Penyediaan lapangan kerja ini, lanjut Hendri, juga harus merata untuk semua strata pendidikan. Meski hanya berpendidikan Sekolah Dasar (SD), tetapi pemerintah tetap berkewajiban menyalurkan pekerjaan yang disesuaikan dengan level pendidikannya.

“Saya rasa bagi masyarakat yang memiliki pendidikan SD juga masih memiliki potensi dalam meningkatkan ekonominya. Seperti bertani dan dan pekerjaan yang disesuaikan dengan bidangnya,” tandas dia.


Hadapi Perang Dagang, Perusahaan RI Lebih Optimistis Dibanding Negara Lain

Tumpukan peti barang ekspor impor di Pelabuhan Tanjung Priok, Jakarta, Senin (17/7). Ekspor dan impor masing-masing anjlok 18,82 persen dan ‎27,26 persen pada momen puasa dan Lebaran pada bulan keenam ini dibanding Mei 2017. (Liputan6.com/Angga Yuniar)

Perusahaan Indonesia dinilai relatif lebih optimistis dibandingkan dengan perusahaan global lainnya untuk prospek perdagangan jangka pendek, meskipun terjadi ketegangan perdagangan global dan tingkat volatilitas. Baik perusahaan manufaktur barang maupun pemberi jasa di Indonesia setuju bahwa keberlanjutan merupakan aspek penting berlangsungnya tujuan jangka panjang mereka.

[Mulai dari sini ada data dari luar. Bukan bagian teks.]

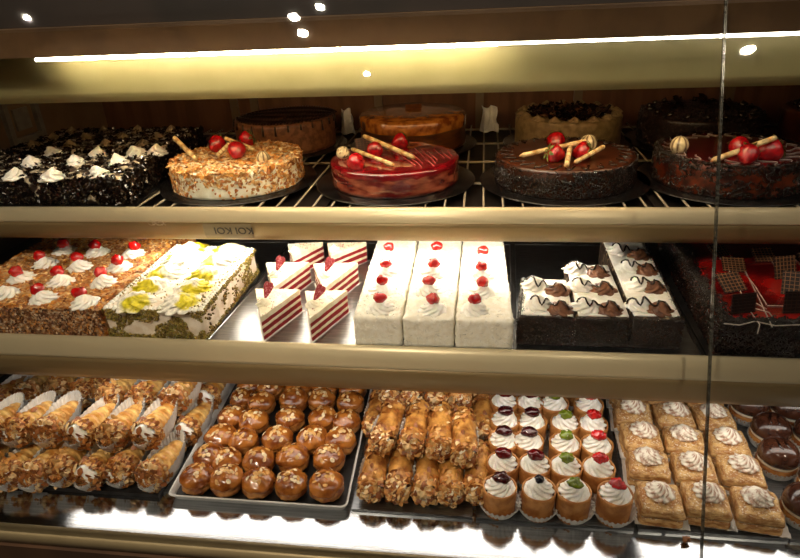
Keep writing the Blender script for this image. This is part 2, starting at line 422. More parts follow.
# reflection in the glass of an upside-down bag print, painted on the upper rail
a = PY(204, 233, .984); b = PY(252, 233, .984)
stp = [(.9845, 1.068), (.9848, 1.058), (.9878, 1.044), (.991, 1.0375)]
vs = []
for y, z in stp: vs += [(a.x, y, z), (b.x, y, z)]
cpart(MB().add(vs, [(0,2,3,1), (2,4,5,3), (4,6,7,5)]), 'bag_reflection', m_reflection)
def letters(txt, size, cxp, cyp, y, m, parent):
    cu = bpy.data.curves.new('reflected_lettering', 'FONT'); cu.body = txt; cu.size = size; cu.align_x = 'CENTER'; cu.align_y = 'CENTER'
    cu.extrude = .0003; cu.offset = size * .012
    tmp = bpy.data.objects.new('tmp_text', cu); COL.objects.link(tmp); bpy.context.view_layer.update()
    me = bpy.data.meshes.new_from_object(tmp); bpy.data.objects.remove(tmp)
    c = PY(cxp, cyp, y)
    M = Matrix.Translation(c - CO) @ Matrix.Rotation(math.radians(104), 4, 'X') @ Matrix.Rotation(PI, 4, 'Z')
    me.transform(M); me.materials.clear(); me.materials.append(m)
    o = bpy.data.objects.new('reflected_lettering', me); COL.objects.link(o); o.parent = parent; return o
letters('KOI KOI', .0205, 233.5, 230.5, .9848, m_letter, case)
# faint white reflected mark beside it, modelled as thin pale lines
sc = MB(); c = PY(157, 223, .984)
for k, (dx, w) in enumerate(((-.011, .006), (-.003, .006), (.005, .007), (.013, .005))):
    sc.merge(tube([c + Vector((dx + w * math.cos(t), -.0006, .0045 * math.sin(t * (1 + k % 2)))) for t in [i * .7 for i in range(9)]], .0005, 5))
cpart(sc, 'reflected_scrawl', mat('pale_reflected_scrawl', '#b39f86'), True)

# ------------------------------------------------------------------ decorations
def p_strawberry(par, c, r, rot, leaf=True, d=(0, -1)):
    """strawberry lying at c, tip pointing along the angle rot"""
    prof = [(.001, -1.15), (.25, -1.02), (.55, -.72), (.82, -.25), (.95, .15), (.86, .5), (.5, .72), (.1, .74)]
    b = lathe([(x * r, z * r) for x, z in prof], 18)
    M = Matrix.Translation(c) @ Matrix.Rotation(rot, 4, 'Z') @ Matrix.Rotation(math.radians(68), 4, 'X')
    mb = MB().merge(b, M); o = mb.build('strawberry', m_straw, par)
    if leaf:
        lf = MB()
        for k in range(6):
            a = k * PI / 3; q = Vector((math.cos(a), math.sin(a), 0)); s = Vector((-q.y, q.x, 0))
            lf.add([M @ (q * r * .1 + Vector((0, 0, r * .76))), M @ (q * r * .55 + s * r * .2 + Vector((0, 0, r * .8))),
                    M @ (q * r * 1.05 + Vector((0, 0, r * .62))), M @ (q * r * .55 - s * r * .2 + Vector((0, 0, r * .8)))], [(0, 1, 2, 3)])
        lf.build('leaf_crown', m_leaf, o)
    return o
def p_wafer(par, a, b, r=.0045, n=18):
    cs = []; c1, c2 = lin('#ecd096'), lin('#c48b49')
    path = []; 
    for i in range(n + 1):
        t = i / n; path.append(Vector(a).lerp(Vector(b), t)); cs.append(c1 if (i % 4) else c2)
    rr = [r * (.35 if i == 0 else .8 if i == n else 1) for i in range(n + 1)]
    return tube(path, rr, 8, cs).build('wafer_stick', m_vc, par)
def p_ball(par, c, r, stripes=True):
    vs = sphere(c, r, nu=28, nv=14); cw, cd = lin('#ecdcae'), lin('#53290f'); cols = []
    for v in vs.v:
        d = v - Vector(c); a = math.atan2(d.y, d.x)
        if stripes: dk = math.sin(a * 9) > .55 and d.z > -.6 * r
        else: dk = noise.noise(d * 420) > .28
        cols.append(cd if dk else cw)
    vs.c = cols; return vs.build('chocolate_ball', m_vcg, par)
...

Dalam survei HSBC Navigator ditemukan bahwa ketegangan perdagangan yang sedang berlangsung telah mengalihkan sentimen pasar dalam siklus bisnis saat ini di seluruh dunia, termasuk Indonesia.

Proteksionisme sebagai salah satu efek samping dari tegang-nya sektor perdagangan juga menunjukkan dampaknya di Indonesia, yang adalah target pasar ekspor dari AS dan China agar dapat mendorong tingkat komoditas perusahaan Indonesia dalam menerapkan strategi bisnis jangka panjang mereka. Pemerintah Indonesia telah berupaya menstabilkan nilai tukar.

"Namun, nilai tukar yang fluktuatif tidak menghalangi perusahaan Indonesia untuk meningkatkan prospek perdagangan jangka pendeknya," jelas Director Commercial Banking, PT Bank HSBC Indonesia Catherine Hadiman dalam keterangan tertulis, Senin (5/11/2018).

Untuk diketahui, HSBC Navigator adalah serangkaian riset tentang perdagangan internasional. Studi ini mengukur sentimen dan ekspektasi bisnis jangka pendek hingga menengah, dan mencakup bidang-bidang berikut ini, termasuk pandangan perdagangan umum, inovasi bisnis, rantai pasokan, regulasi dan kebijakan, serta inovasi data dalam bisnis.

Edisi pertama survei HSBC Navigator telah dilakukan pada awal 2018, dan sebagai lanjutan, HSBC meluncurkan versi terbaru dari HSBC Navigator – sebuah riset untuk kepercayaan dan perdagangan bisnis.

Catherine melanjutkan, dalam laporan HSBC Navigator, perusahaan-perusahaan Indonesia yakin terhadap prospek bisnis sesuai dengan prospek ekonomi Indonesia yang terus berkembang pada kecepatan sub-potensial pada paruh pertama tahun 2018. Pertumbuhan ekspor cukup kuat - terutama di Asia, dan eksportir masih menikmati lingkup perdagangan yang mendukung.

Dalam kaitannya dengan pasar yang dituju untuk ekspansi bisnis Indonesia, Malaysia menempati posisi teratas (22 persen) yang diikuti oleh Singapura dan Jepang.

Masih dari laporan HSBC Navigator, sembilan dari sepuluh responden survei (88 persen) memiliki pandangan positif terhadap lingkungan perdagangan internasional - dengan pertumbuhan ekonomi yang sehat (29 persen) dan mata uang yang lebih kompetitif (26 persen) sebagai pendorong utama.

Ditaksir di atas rata-rata global, sebanyak 87 persen responden dari perusahaan Indonesia menunjukkan keyakinan mereka bahwa perusahaan mereka akan berhasil dalam lingkungan perdagangan global saat ini.

“Pertumbuhan perilaku konsumsi masyarakat Indonesia menunjang perkembangan bisnis bagi industri terkait. Menurut HSBC Navigator, perusahaan-perusahaan Indonesia mengharapkan adanya kebijakan yang mendukung produksi guna meningkatkan daya saing – salah satunya melalui pertumbuhan nilai ekspor yang pesat tahun 2018, sejalan dengan pertumbuhan belanja dan berkurangnya investasi pribadi selama tahun ini,” ujar Catherine.